Science Proves Sharks Are Totally Metal

Research studies at the University of Wisconsin once showed that plants seem to respond to the music of Mozart.  So do cows.  This makes perfect sense now that a documentary film crew from Discovery, in an effort to get footage of Great Whites, has demonstrated sharks love metal.  Nature makes sense, at least musically.

The film crew was looking for one particular Great White, a 16 foot long monster named Joan of Shark because comedy, but they had no luck.  As part of a last ditch effort, they submerged a speaker to see if some noise would attract her.  It didn’t, but it got two more to show up.  The music?  AC/DC.

The original story this appeared in excitedly explained how much sharks like death metal, and that may be true also, but if we may go off on a tangent for whatever septuagenarian reporter scribed that article in the first place, AC/DC is not death metal, you bizarrely out of touch with pop culture since the 1970s weirdo. 

Anyway, back to the story.  Turns out that while this is novel for film crews and scientists, it’s a fairly well known trick by tour guides and shark hunters.  You pop on some AC/DC or, presumably, any metal album, and stick it in the water and the sharks come running.  Not necessarily to headbang or kill someone in the mosh pit but because, they think anyway, the vibrations are not that different from those made by struggling fish.  So there’s a fun fact for you if you hate metal – it sounds like a dying fish to animals in the wild.  And if you like metal well, it sounds like a fish dying to animals out in the wild, so that’s awesome.

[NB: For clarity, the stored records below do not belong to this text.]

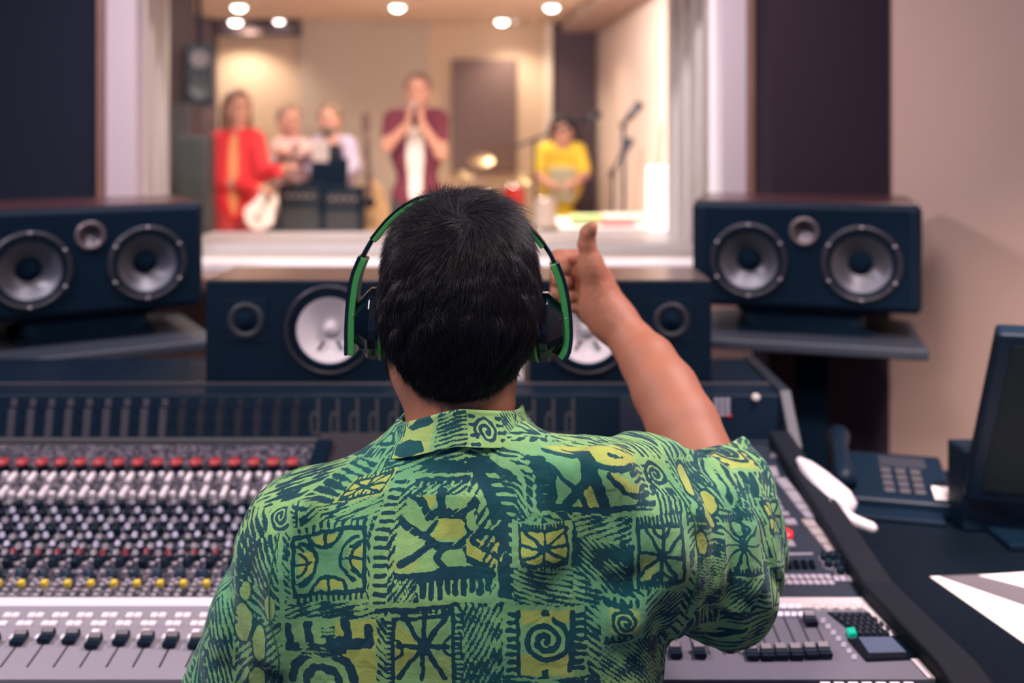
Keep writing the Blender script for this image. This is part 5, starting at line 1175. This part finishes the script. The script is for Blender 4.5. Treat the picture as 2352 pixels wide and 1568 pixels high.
# star square low in the middle
fillr(889, 1404, 1056, 1600, 0); stroke([(905, 1416), (1040, 1408), (1044, 1592), (905, 1590), (905, 1416)], 8); star(974, 1478, 56, 78, 8, 11, .06); arc(1040, 1480, 22, 100, 260, 6); arc(908, 1482, 20, -80, 80, 6)
teeth(900, 1415, 900, 1590, 15, 11, 6, 1, False); teeth(1049, 1412, 1049, 1590, 15, 11, 6, -1, False); yelr([(908, 1420), (970, 1470), (908, 1560)]); yelr([(980, 1500), (1040, 1500), (1040, 1580), (980, 1580)], .5)
hatch([(1062, 1398), (1155, 1396), (1158, 1600), (1062, 1600)], -62, 12, .66, 52)
# ring and thick teeth, lower left
fillr(652, 1414, 870, 1600, 0)
fill([(655, 1470), (760, 1468), (780, 1452), (830, 1456), (862, 1462), (860, 1476), (800, 1480), (700, 1492), (655, 1488)], 1)
for x, l in ((668, 40), (712, 42), (762, 34), (802, 48), (852, 36)): stroke([(x, 1470), (x-4, 1470-l)], 20)
hatch([(740, 1424), (775, 1424), (775, 1455), (738, 1455)], -8, 9, .6, 53)
arc(745, 1562, 74, 180, 360, 20); arc(745, 1562, 40, 180, 360, 18); hatch([(690, 1470), (800, 1470), (800, 1500), (690, 1502)], -6, 9, .7, 54)
yelr([(775, 1420), (868, 1414), (868, 1600), (800, 1600), (810, 1520), (775, 1480)])
fill([(868, 1414), (888, 1410), (890, 1600), (872, 1600)], 1); hatch([(868, 1414), (890, 1410), (892, 1600), (868, 1600)], 50, 12, .6, 55)
# small star square right of the spine
fillr(1176, 1198, 1314, 1300, 0); yelr([(1190, 1210), (1305, 1206), (1306, 1290), (1192, 1294)]); stroke([(1192, 1216), (1300, 1213), (1305, 1284), (1196, 1288), (1192, 1216)], 6); star(1250, 1250, 54, 34, 8, 6, .03)
arc(1254, 1290, 13, 190, 350, 6); teeth(1188, 1204, 1300, 1202, 14, 9, 5, 1, False); teeth(1194, 1298, 1308, 1294, 17, 9, 4.5, -1, False)
hatch([(1180, 1302), (1315, 1300), (1330, 1385), (1180, 1384)], 14, 12, .66, 56)
# upper right motif with fat leaves
fillr(1225, 1020, 1515, 1180, 0); teeth(1232, 1055, 1240, 1172, 7, 34, 15, -1, True, 6)
for pts, w_ in ((((1265, 1078), (1290, 1100), (1330, 1130), (1350, 1165)), 12), (((1345, 1050), (1345, 1100), (1325, 1135), (1300, 1160)), 20), (((1355, 1060), (1375, 1115), (1390, 1165)), 24), (((1395, 1080), (1430, 1120), (1470, 1140)), 11),
    (((1280, 1040), (1340, 1062), (1420, 1070), (1475, 1085)), 11), (((1275, 1170), (1340, 1172), (1430, 1160), (1500, 1158)), 14), (((1270, 1095), (1275, 1150)), 12)): stroke(list(pts), w_)
yelr([(1290, 1030), (1500, 1030), (1480, 1075), (1330, 1055)]); yelr([(1350, 1090), (1380, 1165), (1330, 1165)]); yelr([(1400, 1070), (1470, 1120), (1460, 1140), (1400, 1100)])
hatch([(1425, 1062), (1500, 1075), (1505, 1165), (1455, 1160), (1470, 1120)], 8, 15, .62, 57); hatch([(1380, 1020), (1500, 1015), (1505, 1055), (1400, 1055)], 24, 13, .6, 58)
# spiral on the shoulder point
fillr(1500, 1060, 1590, 1140, 0); spiral(1542, 1100, 34, 2.2, 8, 2.2); teeth(1508, 1068, 1506, 1136, 4, 12, 6, -1, False); hatch([(1500, 1130), (1590, 1130), (1590, 1180), (1515, 1180)], 80, 12, .6, 59)
hatch([(1315, 1182), (1450, 1176), (1450, 1236), (1330, 1250)], -26, 12, .58, 60); hatch([(1312, 1236), (1450, 1240), (1440, 1360), (1385, 1366), (1315, 1300)], 42, 12, .84, 61)
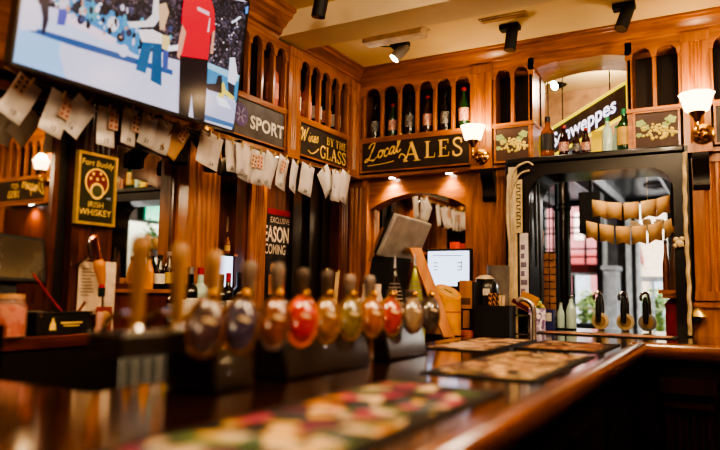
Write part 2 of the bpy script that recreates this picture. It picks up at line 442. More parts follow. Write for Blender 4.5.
CUR = {
 'L': (.78, [[(.1, .74), (.22, .95), (.42, 1.02), (.5, .9), (.36, .55), (.22, .2), (.06, 0), (-.06, .06), (.04, .16), (.3, .04), (.55, -.02), (.74, .12)]]),
 'o': (.4, [[(.3, .42), (.12, .4), (.04, .18), (.14, .02), (.28, .08), (.34, .28), (.26, .42), (.44, .34)]]),
 'c': (.36, [[(.32, .34), (.22, .44), (.08, .32), (.06, .1), (.2, .0), (.4, .14)]]),
 'a': (.44, [[(.34, .4), (.16, .42), (.04, .2), (.12, .02), (.26, .12), (.36, .42), (.32, .12), (.4, .0), (.5, .12)]]),
 'l': (.3, [[(.0, .1), (.2, .5), (.3, .95), (.2, 1.02), (.12, .7), (.1, .15), (.2, .0), (.36, .14)]]),
 'W': (1.05, [[(-.04, .78), (.08, .98), (.2, .9), (.18, .5), (.16, .05), (.32, .4), (.52, .86), (.5, .4), (.5, .04), (.7, .4), (.86, .9), (1.0, 1.04)]]),
 'i': (.24, [[(.0, .1), (.12, .42), (.08, .1), (.16, .0), (.28, .12)], [(.16, .6), (.18, .66)]]),
 'n': (.46, [[(.0, .1), (.1, .42), (.06, .0), (.2, .36), (.32, .4), (.3, .1), (.38, .0), (.5, .12)]]),
 'e': (.36, [[(.04, .16), (.26, .26), (.24, .42), (.1, .4), (.06, .14), (.18, .0), (.38, .14)]]),
 's': (.34, [[(.0, .1), (.2, .46), (.26, .2), (.2, .0), (.04, .04)]]),
 'D': (.8, [[(.3, .98), (.22, .5), (.1, .04), (.3, -.02), (.56, .2), (.62, .6), (.44, .94), (.14, .98), (-.02, .8)]]),
 'r': (.36, [[(.0, .1), (.1, .44), (.14, .36), (.28, .38), (.24, .1), (.3, .0), (.4, .1)]]),
 'p': (.42, [[(.08, .44), (.02, -.4), (.1, .3), (.28, .42), (.34, .2), (.22, .02), (.1, .06), (.46, .1)]]),
 'C': (.7, [[(.56, .8), (.5, .98), (.28, .96), (.08, .6), (.1, .2), (.3, .0), (.58, .16)]]),
}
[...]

There are potential upsides for using metal to attract sharks as well - the first is that it's envinromentally friendly, or at least friendlier.  If we're at the point in life when we're complaining about ocean noise pollution then we need to find some new hobbies.  It's also cheaper in the long run than bait and probably less terrifying than trying to give a shark a half tuna or some chicken carcass that'll get him all bllood-frenzied up.  Also it ensures your boat trip is a party.  You really can't lose.